▸ SOURCE EXCERPT
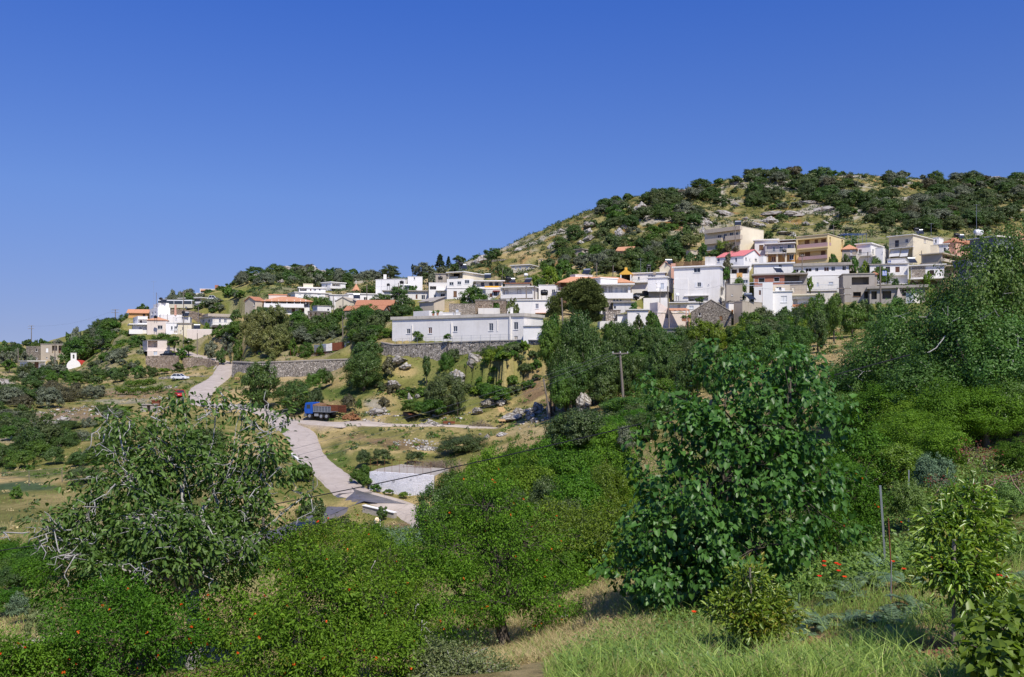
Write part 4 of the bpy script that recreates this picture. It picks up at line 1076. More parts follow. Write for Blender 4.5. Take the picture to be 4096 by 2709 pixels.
# ================================================================ terrain
PROF={
 -700:[(3,2900),(18,2709),(35,2520),(55,2230),(80,2010),(110,1860),(140,1710),(170,1610),(220,1520),(300,1440),(420,1385),(600,1440),(1500,1500)],
 0:[(3,3100),(14,2800),(22,2709),(35,2490),(55,2210),(80,2010),(110,1860),(140,1720),(170,1612),(220,1530),(260,1508),(303,1484),(318,1462),(330,1438),(420,1374),(600,1440),(1500,1500)],
 300:[(3,3100),(14,2800),(20,2709),(35,2460),(55,2210),(80,2010),(110,1850),(140,1720),(170,1630),(215,1550),(260,1512),(308,1486),(320,1462),(332,1438),(400,1378),(600,1440),(1500,1500)],
 512:[(3,3100),(12,2800),(18,2690),(35,2400),(50,2210),(75,2010),(105,1850),(130,1750),(160,1645),(200,1565),(234,1505),(243,1425),(262,1385),(276,1352),(300,1320),(335,1296),(420,1330),(600,1440),(1500,1500)],
 750:[(3,3100),(12,2790),(17,2690),(35,2380),(50,2200),(75,2010),(105,1850),(130,1765),(160,1655),(186,1592),(214,1516),(236,1480),(256,1424),(275,1345),(292,1300),(315,1238),(332,1212),(380,1170),(430,1175),(600,1330),(1500,1480)],
 1024:[(3,3100),(12,2780),(16,2690),(35,2360),(60,2260),(80,2195),(88,2166),(95,2100),(105,1990),(125,1820),(155,1692),(185,1600),(203,1520),(207,1455),(215,1438),(235,1370),(262,1255),(285,1198),(312,1160),(350,1120),(410,1078),(520,1150),(1500,1480)],
 1300:[(3,3100),(12,2760),(16,2660),(35,2330),(60,2200),(80,2190),(90,2116),(96,2076),(101,2032),(108,1970),(115,1903),(140,1748),(158,1682),(180,1590),(201,1508),(206,1442),(213,1432),(235,1310),(262,1245),(285,1195),(312,1165),(350,1125),(400,1090),(520,1170),(1500,1480)],
 1536:[(3,3100),(12,2740),(16,2660),(20,2630),(35,2390),(60,2240),(86,2135),(93,2108),(98,2052),(103,2000),(112,1905),(130,1785),(150,1692),(163,1648),(176,1550),(184,1452),(190,1376),(205,1310),(226,1252),(258,1195),(276,1172),(330,1120),(372,1102),(520,1190),(1500,1480)],
 1800:[(3,3100),(12,2720),(16,2650),(20,2615),(35,2330),(55,2200),(80,2130),(92,2080),(104,1980),(114,1888),(130,1790),(150,1697),(163,1630),(175,1500),(182,1440),(184,1370),(205,1290),(226,1215),(248,1175),(290,1100),(330,1060),(372,1040),(520,1150),(1500,1480)],
 2048:[(3,3000),(12,2690),(16,2640),(20,2595),(35,2290),(55,2100),(80,1950),(110,1800),(135,1722),(147,1700),(160,1625),(171,1500),(177,1400),(182,1366),(203,1252),(226,1195),(255,1130),(290,1098),(330,1010),(372,962),(520,1060),(1500,1480)],
 2300:[(3,3000),(11,2690),(15,2600),(20,2480),(32,2270),(52,2060),(75,1900),(100,1770),(125,1648),(140,1610),(155,1540),(168,1420),(180,1350),(203,1225),(226,1170),(262,1080),(300,1010),(340,920),(380,868),(520,960),(1500,1480)],
 2560:[(3,3000),(10,2690),(14,2570),(18,2440),(30,2240),(50,2000),(70,1850),(95,1705),(105,1688),(120,1635),(135,1545),(150,1450),(165,1395),(178,1355),(190,1300),(205,1252),(222,1215),(240,1150),(270,1030),(310,930),(350,840),(390,790),(520,880),(1500,1480)],
 2850:[(3,2900),(9,2700),(12,2610),(16,2470),(20,2380),(30,2200),(45,1960),(65,1790),(90,1660),(120,1540),(140,1470),(158,1400),(172,1352),(183,1304),(205,1240),(221,1210),(243,1080),(265,1008),(300,930),(340,840),(400,730),(520,830),(1500,1480)],
 3072:[(3,2850),(8,2720),(12,2612),(16,2450),(20,2350),(28,2150),(40,1900),(55,1750),(75,1600),(100,1480),(130,1400),(165,1330),(188,1272),(214,1180),(232,1115),(252,1046),(290,950),(335,850),(425,690),(560,800),(1500,1480)],
 3584:[(3,2800),(9,2709),(12,2510),(15,2350),(20,2200),(25,2050),(32,1900),(45,1700),(70,1460),(110,1355),(150,1300),(190,1235),(214,1140),(240,1058),(290,930),(340,820),(440,690),(560,790),(1500,1480)],
 4096:[(3,2750),(8.5,2709),(12,2420),(17,2200),(25,2000),(35,1800),(60,1500),(110,1300),(200,1150),(260,1000),(300,930),(370,800),(470,690),(600,780),(1500,1480)],
 4900:[(3,2700),(8.5,2650),(12,2380),(17,2150),(25,1950),(35,1740),(60,1440),(110,1240),(200,1090),(260,950),(300,890),(370,780),(470,690),(600,780),(1500,1480)],
 }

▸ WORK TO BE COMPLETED
The data should be printed again unchanged; leave its pictures out.

▸ SOLVED EXERCISE
Write part 4 of the bpy script that recreates this picture. It picks up at line 1076. More parts follow. Write for Blender 4.5. Take the picture to be 4096 by 2709 pixels.
# ================================================================ terrain
PROF={
 -700:[(3,2900),(18,2709),(35,2520),(55,2230),(80,2010),(110,1860),(140,1710),(170,1610),(220,1520),(300,1440),(420,1385),(600,1440),(1500,1500)],
 0:[(3,3100),(14,2800),(22,2709),(35,2490),(55,2210),(80,2010),(110,1860),(140,1720),(170,1612),(220,1530),(260,1508),(303,1484),(318,1462),(330,1438),(420,1374),(600,1440),(1500,1500)],
 300:[(3,3100),(14,2800),(20,2709),(35,2460),(55,2210),(80,2010),(110,1850),(140,1720),(170,1630),(215,1550),(260,1512),(308,1486),(320,1462),(332,1438),(400,1378),(600,1440),(1500,1500)],
 512:[(3,3100),(12,2800),(18,2690),(35,2400),(50,2210),(75,2010),(105,1850),(130,1750),(160,1645),(200,1565),(234,1505),(243,1425),(262,1385),(276,1352),(300,1320),(335,1296),(420,1330),(600,1440),(1500,1500)],
 750:[(3,3100),(12,2790),(17,2690),(35,2380),(50,2200),(75,2010),(105,1850),(130,1765),(160,1655),(186,1592),(214,1516),(236,1480),(256,1424),(275,1345),(292,1300),(315,1238),(332,1212),(380,1170),(430,1175),(600,1330),(1500,1480)],
 1024:[(3,3100),(12,2780),(16,2690),(35,2360),(60,2260),(80,2195),(88,2166),(95,2100),(105,1990),(125,1820),(155,1692),(185,1600),(203,1520),(207,1455),(215,1438),(235,1370),(262,1255),(285,1198),(312,1160),(350,1120),(410,1078),(520,1150),(1500,1480)],
 1300:[(3,3100),(12,2760),(16,2660),(35,2330),(60,2200),(80,2190),(90,2116),(96,2076),(101,2032),(108,1970),(115,1903),(140,1748),(158,1682),(180,1590),(201,1508),(206,1442),(213,1432),(235,1310),(262,1245),(285,1195),(312,1165),(350,1125),(400,1090),(520,1170),(1500,1480)],
 1536:[(3,3100),(12,2740),(16,2660),(20,2630),(35,2390),(60,2240),(86,2135),(93,2108),(98,2052),(103,2000),(112,1905),(130,1785),(150,1692),(163,1648),(176,1550),(184,1452),(190,1376),(205,1310),(226,1252),(258,1195),(276,1172),(330,1120),(372,1102),(520,1190),(1500,1480)],
 1800:[(3,3100),(12,2720),(16,2650),(20,2615),(35,2330),(55,2200),(80,2130),(92,2080),(104,1980),(114,1888),(130,1790),(150,1697),(163,1630),(175,1500),(182,1440),(184,1370),(205,1290),(226,1215),(248,1175),(290,1100),(330,1060),(372,1040),(520,1150),(1500,1480)],
 2048:[(3,3000),(12,2690),(16,2640),(20,2595),(35,2290),(55,2100),(80,1950),(110,1800),(135,1722),(147,1700),(160,1625),(171,1500),(177,1400),(182,1366),(203,1252),(226,1195),(255,1130),(290,1098),(330,1010),(372,962),(520,1060),(1500,1480)],
 2300:[(3,3000),(11,2690),(15,2600),(20,2480),(32,2270),(52,2060),(75,1900),(100,1770),(125,1648),(140,1610),(155,1540),(168,1420),(180,1350),(203,1225),(226,1170),(262,1080),(300,1010),(340,920),(380,868),(520,960),(1500,1480)],
 2560:[(3,3000),(10,2690),(14,2570),(18,2440),(30,2240),(50,2000),(70,1850),(95,1705),(105,1688),(120,1635),(135,1545),(150,1450),(165,1395),(178,1355),(190,1300),(205,1252),(222,1215),(240,1150),(270,1030),(310,930),(350,840),(390,790),(520,880),(1500,1480)],
 2850:[(3,2900),(9,2700),(12,2610),(16,2470),(20,2380),(30,2200),(45,1960),(65,1790),(90,1660),(120,1540),(140,1470),(158,1400),(172,1352),(183,1304),(205,1240),(221,1210),(243,1080),(265,1008),(300,930),(340,840),(400,730),(520,830),(1500,1480)],
 3072:[(3,2850),(8,2720),(12,2612),(16,2450),(20,2350),(28,2150),(40,1900),(55,1750),(75,1600),(100,1480),(130,1400),(165,1330),(188,1272),(214,1180),(232,1115),(252,1046),(290,950),(335,850),(425,690),(560,800),(1500,1480)],
 3584:[(3,2800),(9,2709),(12,2510),(15,2350),(20,2200),(25,2050),(32,1900),(45,1700),(70,1460),(110,1355),(150,1300),(190,1235),(214,1140),(240,1058),(290,930),(340,820),(440,690),(560,790),(1500,1480)],
 4096:[(3,2750),(8.5,2709),(12,2420),(17,2200),(25,2000),(35,1800),(60,1500),(110,1300),(200,1150),(260,1000),(300,930),(370,800),(470,690),(600,780),(1500,1480)],
 4900:[(3,2700),(8.5,2650),(12,2380),(17,2150),(25,1950),(35,1740),(60,1440),(110,1240),(200,1090),(260,950),(300,890),(370,780),(470,690),(600,780),(1500,1480)],
 }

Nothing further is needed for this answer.